A group of wild dads just ran into my back yard, built a shed, filled it with tools and told me not to touch any of them or I’d be grounded.
*notices my tinder match has “catholic” in their bio*
me: so how long have u been addicted to cats
Told my kid I was going to check her room because she told me she cleaned it, and she negotiated a five minute head start in case she “missed something.”
My kid hissed at me when I woke him up for school today
Just saw The Martian. If Matt Damon was alone on Mars, who was filming him that whole time? Clearly fake
[while listening to halloween sounds cd I bought] spooky huh [friend on road trip with me] yeah but got anythin else its like a 6 hour drive
(My romance novel)
“You have a pretty face,” he said.
“Thank you,” she said, lifting up her bangs. “I’ve got even more face under here.”
One time I hooked up with this guy and we were laying there and it was raining and I knew he wanted me to leave because he said “I got something for you” and proceeded to pull out a disposable rain poncho
just stood up and my knee popped so loudly my neighbor’s dog barked in case Marvel or DC is looking for a new superhero franchise
Sleeping In A Car By Age:
12 And Under: Very cool
13-17: Kinda weird but not that big of a deal
18+: Uh-Oh
Me: But Halloween is the one day a year you get to be anybody you want
Jury at my Identify Theft Trial: [impressed whispering]
Juliet: O Romeo, Romeo! Wherefore art thou Romeo?
Romeo: New phone. Who dis?
Her: “Oh my God! Where did you learn to do that with your tongue?
Me: “Cadbury eggs.”
Them: Who hurt you?
Me: Pull up a chair this is going to be awhile
Good Morning.
When my boss asked me who is the stupid one, me or him?
I told him everyone knows he doesn’t hire stupid people……
My Canadian 4yo just told me he wants to be Captain America if anyone wants to take a traitor off my hands.
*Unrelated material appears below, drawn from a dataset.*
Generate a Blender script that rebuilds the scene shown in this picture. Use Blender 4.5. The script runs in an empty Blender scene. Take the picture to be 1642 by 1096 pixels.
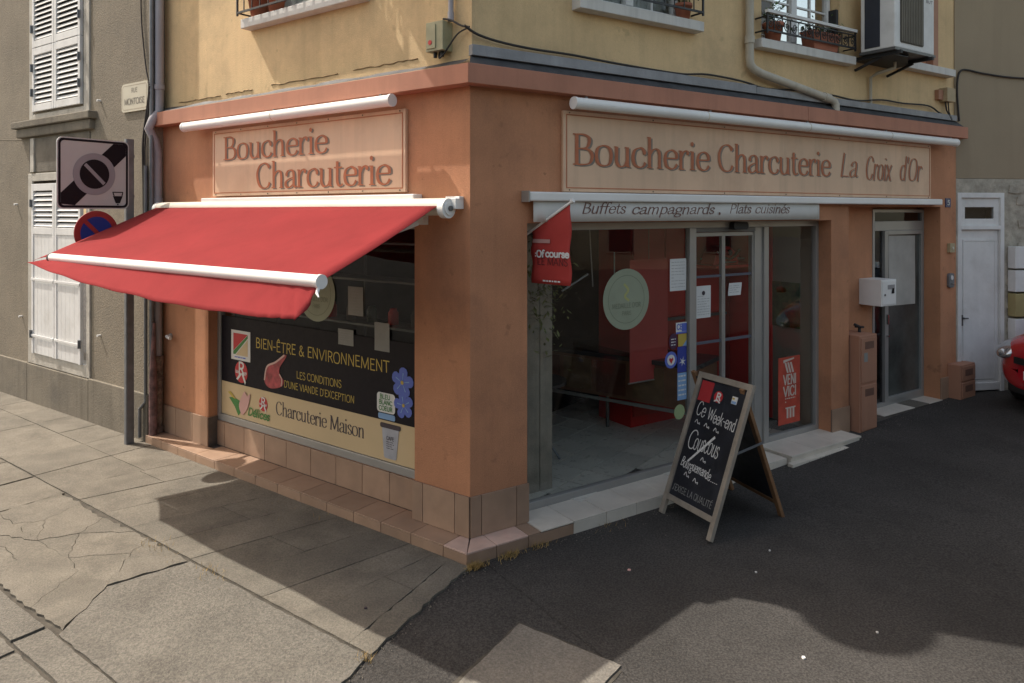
import bpy, bmesh, math, random
from mathutils import Matrix, Vector
random.seed(7)
R = math.radians
scene = bpy.context.scene
COL = scene.collection
# ------------------------------------------------------------------ camera
cam_d = bpy.data.cameras.new('camera'); cam = bpy.data.objects.new('camera', cam_d)
COL.objects.link(cam); scene.camera = cam
cam.location = (0, 0, 2.5); cam.rotation_euler = (R(90), 0, 0)
cam_d.sensor_width = 36; cam_d.lens = 36*1150/1642; cam_d.shift_y = -208/1642
cam_d.clip_end = 400; cam_d.clip_start = .05
# ------------------------------------------------------------------ sky and sun
SUN = Vector((.69, -.255, -1.0)).normalized()          # direction the light travels
EL = math.asin(-SUN.z)
w = bpy.data.worlds.new('World'); scene.world = w; w.use_nodes = True
nt = w.node_tree
sky = nt.nodes.new('ShaderNodeTexSky'); sky.sky_type = 'NISHITA'; sky.sun_disc = False
sky.sun_elevation = EL; sky.sun_rotation = math.atan2(-SUN.x, -SUN.y)
sky.dust_density = 2.5; sky.ozone_density = 1.0; sky.air_density = 1.0
warm = nt.nodes.new('ShaderNodeMix'); warm.data_type = 'RGBA'; warm.blend_type = 'MULTIPLY'; warm.inputs[0].default_value = 1
warm.inputs[7].default_value = (1.0, .84, .64, 1)        # a milky warm summer haze over the whole sky
nt.links.new(sky.outputs[0], warm.inputs[6]); nt.links.new(warm.outputs[2], nt.nodes['Background'].inputs[0])
nt.nodes['Background'].inputs[1].default_value = .15
sd = bpy.data.lights.new('sun', 'SUN'); sd.energy = 2.3; sd.angle = R(.6); sd.color = (1, .945, .86)
so = bpy.data.objects.new('sun', sd); COL.objects.link(so)
so.rotation_euler = SUN.to_track_quat('-Z', 'Y').to_euler(); so.location = (-10, 4, 15)
scene.view_settings.view_transform = 'Standard'; scene.view_settings.look = 'None'
scene.view_settings.gamma = 1; scene.view_settings.exposure = 1.25
scene.render.engine = 'CYCLES'
scene.cycles.max_bounces = 8; scene.cycles.transparent_max_bounces = 12
# ------------------------------------------------------------------ materials
_m = {}
def M(name, col, rough=.8, var=.12, vs=3.0, bump=0.0, bs=60.0, metal=0.0, streak=0.0, dirt=None, dirt_amt=0.0,
      ds=1.2, rnd=0.0, spec=.5, speck=0.0, ss=120.0, coat=0.0, spots=0.0, trans=0.0):
    """procedural surface: base colour with broad variation, streaks, dirt patches, specks and fine relief"""
    if name in _m: return _m[name]
    m = bpy.data.materials.new(name); m.use_nodes = True; t = m.node_tree; N = t.nodes; L = t.links
    b = N['Principled BSDF']; b.inputs['Roughness'].default_value = rough; b.inputs['Metallic'].default_value = metal
    b.inputs['Specular IOR Level'].default_value = spec; b.inputs['Coat Weight'].default_value = coat
    geo = N.new('ShaderNodeNewGeometry')
    def noise(scale, det=4, vec=None, ro=.6):
        n = N.new('ShaderNodeTexNoise'); n.inputs['Scale'].default_value = scale; n.inputs['Detail'].default_value = det
        n.inputs['Roughness'].default_value = ro
        L.new(vec if vec else geo.outputs['Position'], n.inputs['Vector']); return n.outputs['Fac']
    def mix(fac, a, bb, mode='MIX'):
        x = N.new('ShaderNodeMix'); x.data_type = 'RGBA'; x.blend_type = mode
        if isinstance(fac, float): x.inputs[0].default_value = fac
        else: L.new(fac, x.inputs[0])
        for i, v in ((6, a), (7, bb)):
            if isinstance(v, tuple): x.inputs[i].default_value = (*v, 1) if len(v) == 3 else v
            else: L.new(v, x.inputs[i])
        return x.outputs[2]
    def ramp(v, lo, hi, a=0., c=1.):
        x = N.new('ShaderNodeMapRange'); x.inputs[1].default_value = lo; x.inputs[2].default_value = hi
        x.inputs[3].default_value = a; x.inputs[4].default_value = c; L.new(v, x.inputs[0]); return x.outputs[0]
    dark = tuple(c*(1-var*1.6) for c in col); lite = tuple(min(1, c*(1+var)) for c in col)
    c = mix(ramp(noise(vs, 6), .3, .7), dark, lite)
    if rnd:
        oi = N.new('ShaderNodeObjectInfo')
        c = mix(1.0, c, mix(oi.outputs['Random'], (1-rnd,)*3, (1+rnd, 1+rnd*.9, 1+rnd*.8)), 'MULTIPLY')
    if streak:
        mp = N.new('ShaderNodeMapping'); mp.inputs['Scale'].default_value = (9, 9, .5); L.new(geo.outputs['Position'], mp.inputs[0])
        c = mix(ramp(noise(1.0, 5, mp.outputs[0]), .48, .75, 0, streak), c, tuple(x*.35 for x in col))
    if dirt_amt:
        c = mix(ramp(noise(ds, 8, ro=.7), .5, .68, 0, dirt_amt), c, dirt or tuple(x*.4 for x in col))
    if spots:
        c = mix(ramp(noise(4.5, 3), .66, .72, 0, spots), c, tuple(x*.5 for x in col)); c = mix(ramp(noise(13, 2), .72, .76, 0, spots), c, tuple(x*.45 for x in col))
    if speck:
        c = mix(ramp(noise(ss, 2), .35, .65, 0, 1), mix(1.0, c, (1-speck,)*3, 'MULTIPLY'), mix(1.0, c, (1+speck,)*3, 'MULTIPLY'))
    L.new(c, b.inputs['Base Color'])
    if rough < .6:
        L.new(ramp(noise(vs*4, 5), .2, .8, rough*.75, min(1, rough*1.3)), b.inputs['Roughness'])
    if bump:
        bp = N.new('ShaderNodeBump'); bp.inputs['Strength'].default_value = bump; bp.inputs['Distance'].default_value = .01
        L.new(noise(bs, 5), bp.inputs['Height']); L.new(bp.outputs[0], b.inputs['Normal'])
    if trans:       # thin cloth lets some light through
        tl = N.new('ShaderNodeBsdfTranslucent'); L.new(c, tl.inputs[0]); mx = N.new('ShaderNodeMixShader'); mx.inputs[0].default_value = trans
        L.new(b.outputs[0], mx.inputs[1]); L.new(tl.outputs[0], mx.inputs[2]); L.new(mx.outputs[0], N['Material Output'].inputs[0])
    _m[name] = m; return m
def glass(name, tint=(1, 1, 1), extra=0.0):
    if name in _m: return _m[name]
    m = bpy.data.materials.new(name); m.use_nodes = True; t = m.node_tree; N = t.nodes; L = t.links
    N.remove(N['Principled BSDF'])
    tr = N.new('ShaderNodeBsdfTransparent'); tr.inputs[0].default_value = (*tint, 1)
    gl = N.new('ShaderNodeBsdfGlossy'); gl.inputs['Roughness'].default_value = .01
    fr = N.new('ShaderNodeFresnel'); gg = N.new('ShaderNodeNewGeometry'); io = N.new('ShaderNodeMapRange')
    io.inputs[3].default_value = 1.36; io.inputs[4].default_value = 1/1.36      # the same pane seen from either face
    L.new(gg.outputs['Backfacing'], io.inputs[0]); L.new(io.outputs[0], fr.inputs[0])
    mx = N.new('ShaderNodeMixShader')
    if extra:
        ad = N.new('ShaderNodeMath'); ad.inputs[1].default_value = extra; L.new(fr.outputs[0], ad.inputs[0]); L.new(ad.outputs[0], mx.inputs[0])
    else: L.new(fr.outputs[0], mx.inputs[0])
    L.new(tr.outputs[0], mx.inputs[1]); L.new(gl.outputs[0], mx.inputs[2]); L.new(mx.outputs[0], N['Material Output'].inputs[0])
    _m[name] = m; return m
STUC = M('terracotta_render', (.53, .242, .125), .85, .10, 1.6, .5, 150, spots=.5, streak=.16, dirt=(.17, .085, .06), dirt_amt=.30, ds=1.7, speck=.06)
BAND = M('band_paint', (.46, .20, .125), .7, .07, 2, .12, 60, streak=.2, dirt_amt=.15)
YEL = M('ochre_render', (.72, .515, .28), .9, .09, 1.3, spots=.35, bump=.5, bs=120, streak=.18, dirt=(.34, .25, .15), dirt_amt=.4, ds=1.1, speck=.05)
GREYR = M('grey_render', (.235, .20, .15), .95, .12, 1.2, .8, 55, streak=.12, dirt=(.17, .15, .12), dirt_amt=.5, ds=.9, speck=.16, ss=70)
GREYP = M('grey_plinth', (.20, .175, .135), .95, .15, 2, .6, 45, streak=.45, dirt=(.11, .10, .085), dirt_amt=.7, ds=1.6, speck=.1)
BROWNR = M('brown_render', (.34, .27, .185), .95, .06, .6, .3, 120, streak=.1, speck=.03)
STONE = M('rubble_stone', (.44, .40, .33), .95, .2, 7, .9, 22, dirt=(.25, .22, .17), dirt_amt=.6, ds=9)
TILE = M('rose_tile', (.36, .236, .16), .45, .10, 5, .05, 40, rnd=.10, dirt=(.22, .15, .12), dirt_amt=.25, ds=3)
TILEL = M('pale_rose_tile', (.62, .43, .35), .4, .12, 6, .05, 40, rnd=.08, dirt=(.5, .25, .18), dirt_amt=.3, ds=5)
TILEC = M('cream_tile', (.68, .62, .53), .35, .08, 5, .03, 40, rnd=.07, dirt=(.5, .44, .35), dirt_amt=.35, ds=3)
FTILE = M('floor_tile', (.62, .59, .52), .3, .08, 4, .0, 40, rnd=.08)
GROUT = M('grout', (.12, .10, .085), .95, .2, 9, .3, 80)
DIRT = M('joint_dirt', (.075, .065, .05), .95, .3, 9, .5, 90)
SLAB = M('concrete_slab', (.158, .141, .112), .92, .16, 3.2, .7, 90, rnd=.09, dirt=(.095, .083, .064), dirt_amt=.65, ds=2.3, speck=.2, ss=80, spots=.35)
AGG = M('exposed_aggregate', (.148, .135, .112), .95, .12, 2.5, 1.0, 85, dirt=(.095, .084, .068), dirt_amt=.5, ds=2.2, speck=.26, ss=66)
def asphalt(name, col):
    return M(name, col, .95, .16, .8, .9, 95, spec=.2, dirt=tuple(c*.62 for c in col), dirt_amt=.6, ds=1.3, speck=.34, ss=75, spots=.30)
ASPH = asphalt('asphalt', (.064, .059, .054))
PATCH = M('patch_concrete', (.19, .172, .145), .95, .08, 2, .7, 80, dirt_amt=.2, speck=.2, ss=70)
WHITE = M('white_enamel', (.82, .81, .78), .35, .03, 3, dirt=(.5, .46, .4), dirt_amt=.15)
WHITEP = M('white_paint', (.74, .735, .72), .6, .05, 4, .1, 60, streak=.1, dirt=(.40, .37, .32), dirt_amt=.25, ds=3)
CREAMW = M('cream_aluminium', (.66, .60, .50), .4, .04, 3, dirt_amt=.1)
SILLM = M('painted_sill', (.66, .64, .60), .7, .08, 4, .2, 80, streak=.3, dirt=(.4, .36, .3), dirt_amt=.3, ds=4)
FRAMEP = M('old_frame_paint', (.50, .47, .41), .85, .12, 5, .4, 60, streak=.3, dirt=(.25, .22, .18), dirt_amt=.5, ds=4)
ALU = M('grey_aluminium', (.36, .35, .33), .38, .05, 3, metal=.35)
ALUD = M('dark_aluminium', (.14, .14, .14), .45, .05, 3, metal=.4)
ZINC = M('weathered_zinc', (.075, .077, .08), .6, .3, 8, .4, 50, metal=.3, dirt=(.06, .06, .06), dirt_amt=.5, ds=4)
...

Coworker: I need documentation for this project. It’s super urgent!
Me: Sure. Can you send me the details?
Ages pass.
Empires rise and fall.
Dolphins develop their own space program.
The old gods return.
The stars die out and the sky goes black.
Coworker: Here you go.
According to all these BMI charts…
I DEFINITELY need to get taller next year.
I learned my first lesson at ninja school today: Do not wear corduroy pants.
My bladder thinks it knows where I live, but in truth it assumes my toilet is in the street about 100m from the front door.
Me: *disappointed* so an oral argument isn’t having make up sex after a row?